Task description: Count the lines below that contain the word "False" and give only that number.

- - -

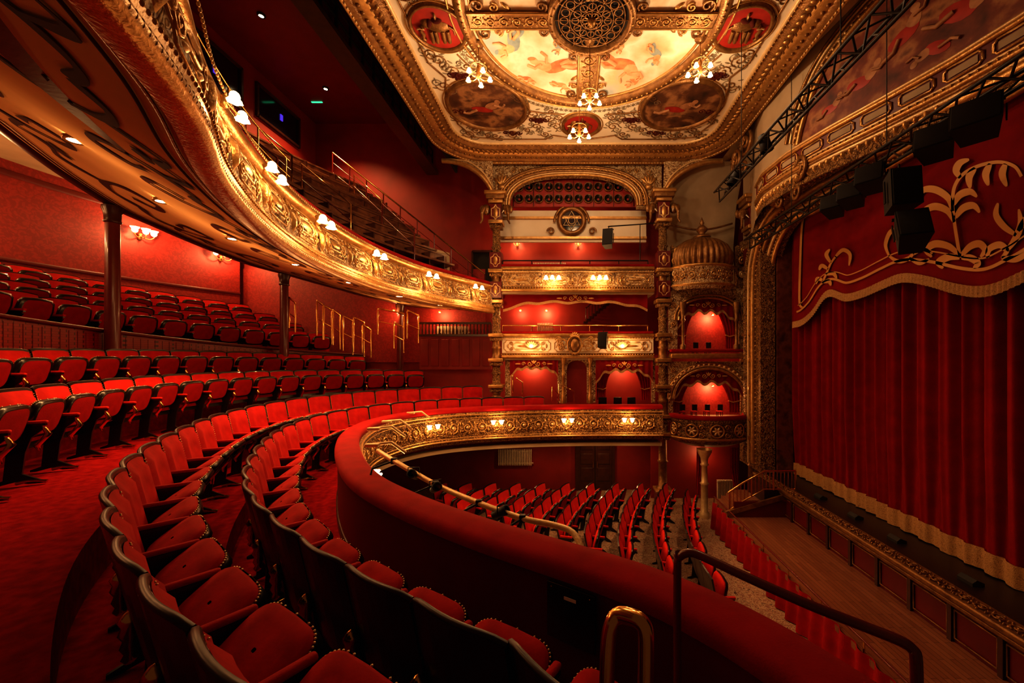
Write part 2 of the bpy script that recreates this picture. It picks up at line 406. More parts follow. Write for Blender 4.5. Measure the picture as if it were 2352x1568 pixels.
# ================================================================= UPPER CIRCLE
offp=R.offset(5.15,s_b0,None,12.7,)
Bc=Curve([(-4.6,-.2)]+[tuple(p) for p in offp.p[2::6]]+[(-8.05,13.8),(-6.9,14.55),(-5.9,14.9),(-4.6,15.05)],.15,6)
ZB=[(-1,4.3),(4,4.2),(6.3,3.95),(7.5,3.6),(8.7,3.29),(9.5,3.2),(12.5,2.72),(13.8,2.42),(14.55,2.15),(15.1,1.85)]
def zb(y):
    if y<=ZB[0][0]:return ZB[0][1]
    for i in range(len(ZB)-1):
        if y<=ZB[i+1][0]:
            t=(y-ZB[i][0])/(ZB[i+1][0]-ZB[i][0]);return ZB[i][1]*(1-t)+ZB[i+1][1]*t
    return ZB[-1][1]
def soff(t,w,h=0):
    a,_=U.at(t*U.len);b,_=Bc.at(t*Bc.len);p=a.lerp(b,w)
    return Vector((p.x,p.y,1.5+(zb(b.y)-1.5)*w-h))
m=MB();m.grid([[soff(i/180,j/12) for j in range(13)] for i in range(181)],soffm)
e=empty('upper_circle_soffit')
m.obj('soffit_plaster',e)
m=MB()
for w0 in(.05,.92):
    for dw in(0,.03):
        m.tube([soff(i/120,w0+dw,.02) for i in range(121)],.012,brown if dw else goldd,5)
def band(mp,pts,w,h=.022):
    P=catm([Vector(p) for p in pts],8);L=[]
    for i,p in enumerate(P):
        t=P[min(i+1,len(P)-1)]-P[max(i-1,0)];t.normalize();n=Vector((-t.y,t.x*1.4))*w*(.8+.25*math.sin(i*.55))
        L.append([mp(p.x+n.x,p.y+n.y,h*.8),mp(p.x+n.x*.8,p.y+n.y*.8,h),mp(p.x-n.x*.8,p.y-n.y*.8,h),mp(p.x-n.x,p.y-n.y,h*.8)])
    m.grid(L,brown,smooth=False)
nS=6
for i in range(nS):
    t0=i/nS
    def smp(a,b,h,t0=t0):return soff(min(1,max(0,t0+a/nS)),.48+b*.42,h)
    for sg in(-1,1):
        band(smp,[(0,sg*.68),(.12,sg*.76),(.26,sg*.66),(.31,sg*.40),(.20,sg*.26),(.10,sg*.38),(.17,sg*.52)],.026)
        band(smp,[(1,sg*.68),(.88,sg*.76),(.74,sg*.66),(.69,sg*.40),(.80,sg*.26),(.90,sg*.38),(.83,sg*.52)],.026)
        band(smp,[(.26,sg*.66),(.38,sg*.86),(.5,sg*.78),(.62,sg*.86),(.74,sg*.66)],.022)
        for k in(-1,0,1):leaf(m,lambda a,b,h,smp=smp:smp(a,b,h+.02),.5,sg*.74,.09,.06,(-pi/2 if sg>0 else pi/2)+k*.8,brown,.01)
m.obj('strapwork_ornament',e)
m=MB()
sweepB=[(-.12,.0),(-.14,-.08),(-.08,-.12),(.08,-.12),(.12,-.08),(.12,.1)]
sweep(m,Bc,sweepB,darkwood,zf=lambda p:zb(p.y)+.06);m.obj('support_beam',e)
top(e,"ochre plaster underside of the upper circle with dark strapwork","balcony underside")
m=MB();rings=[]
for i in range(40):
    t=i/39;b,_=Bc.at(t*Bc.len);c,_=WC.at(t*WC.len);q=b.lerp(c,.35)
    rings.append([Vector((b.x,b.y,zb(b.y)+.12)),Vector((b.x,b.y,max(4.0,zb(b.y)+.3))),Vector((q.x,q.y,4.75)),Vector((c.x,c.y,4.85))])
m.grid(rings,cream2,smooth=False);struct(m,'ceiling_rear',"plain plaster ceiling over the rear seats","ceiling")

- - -

Written solution: 2